§ WORK INSTRUCTIONS:
Starting with the first line below, extract each line through the one that contains "except Exception: pass", inclusive, excluding pictures.

§ SUPPLIED MATERIAL:
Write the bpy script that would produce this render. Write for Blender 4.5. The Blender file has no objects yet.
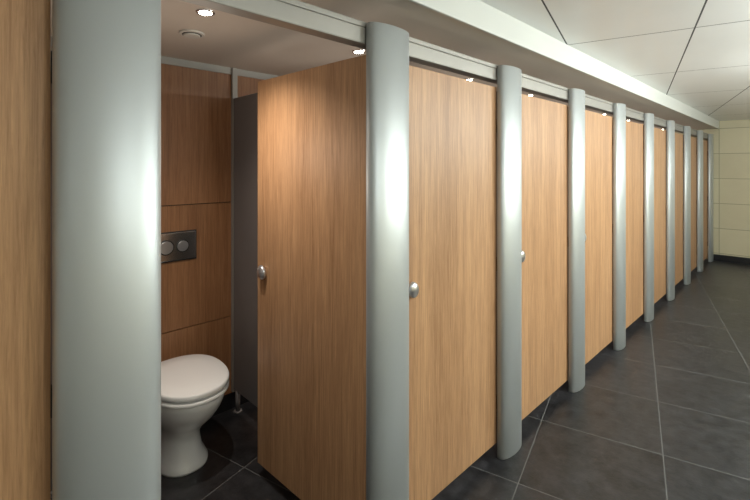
import bpy, bmesh, math, random
from mathutils import Vector, Matrix
random.seed(3)
S=bpy.context.scene
C=S.collection
try:
    S.view_settings.view_transform='Standard'
    S.view_settings.look='None'
except Exception: pass

# ------------------------------------------------------------ calibration
F=430.0; YAW=math.atan(435/F); CAMX=1.125; CAMZ=1.505
P0=0.25; PITCH=0.935; NP=9
ZS=2.12        # soffit / cubicle ceiling
ZC=2.24        # corridor ceiling
XB=-1.42       # rear wall of cubicles
YF=8.78; YN=-1.7; XR=2.7

# ------------------------------------------------------------ materials
def mat(name):
    m=bpy.data.materials.new(name); m.use_nodes=True
    nt=m.node_tree; b=nt.nodes['Principled BSDF']
    return m,nt,b
def N(nt,t,**k):
    n=nt.nodes.new(t)
    for a,v in k.items():
        if a.startswith('i_'): n.inputs[a[2:]].default_value=v
        else: setattr(n,a,v)
    return n
def simple(name,col,rough=.5,metal=0,noise=.03,scale=20,bump=0,coat=0):
    m,nt,b=mat(name)
    tc=N(nt,'ShaderNodeTexCoord'); no=N(nt,'ShaderNodeTexNoise'); no.inputs['Scale'].default_value=scale
    nt.links.new(tc.outputs['Object'],no.inputs['Vector'])
    mx=N(nt,'ShaderNodeMix',data_type='RGBA')
    mx.inputs[6].default_value=(*[max(0,c*(1-noise)) for c in col],1)
    mx.inputs[7].default_value=(*[min(1,c*(1+noise)) for c in col],1)
    nt.links.new(no.outputs['Fac'],mx.inputs[0]); nt.links.new(mx.outputs[2],b.inputs['Base Color'])
    b.inputs['Roughness'].default_value=rough; b.inputs['Metallic'].default_value=metal
    b.inputs['Coat Weight'].default_value=coat
    if bump:
        bp=N(nt,'ShaderNodeBump'); bp.inputs['Strength'].default_value=bump; bp.inputs['Distance'].default_value=.001
        nt.links.new(no.outputs['Fac'],bp.inputs['Height']); nt.links.new(bp.outputs['Normal'],b.inputs['Normal'])
    return m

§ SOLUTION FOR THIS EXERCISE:
Write the bpy script that would produce this render. Write for Blender 4.5. The Blender file has no objects yet.
import bpy, bmesh, math, random
from mathutils import Vector, Matrix
random.seed(3)
S=bpy.context.scene
C=S.collection
try:
    S.view_settings.view_transform='Standard'
    S.view_settings.look='None'
except Exception: pass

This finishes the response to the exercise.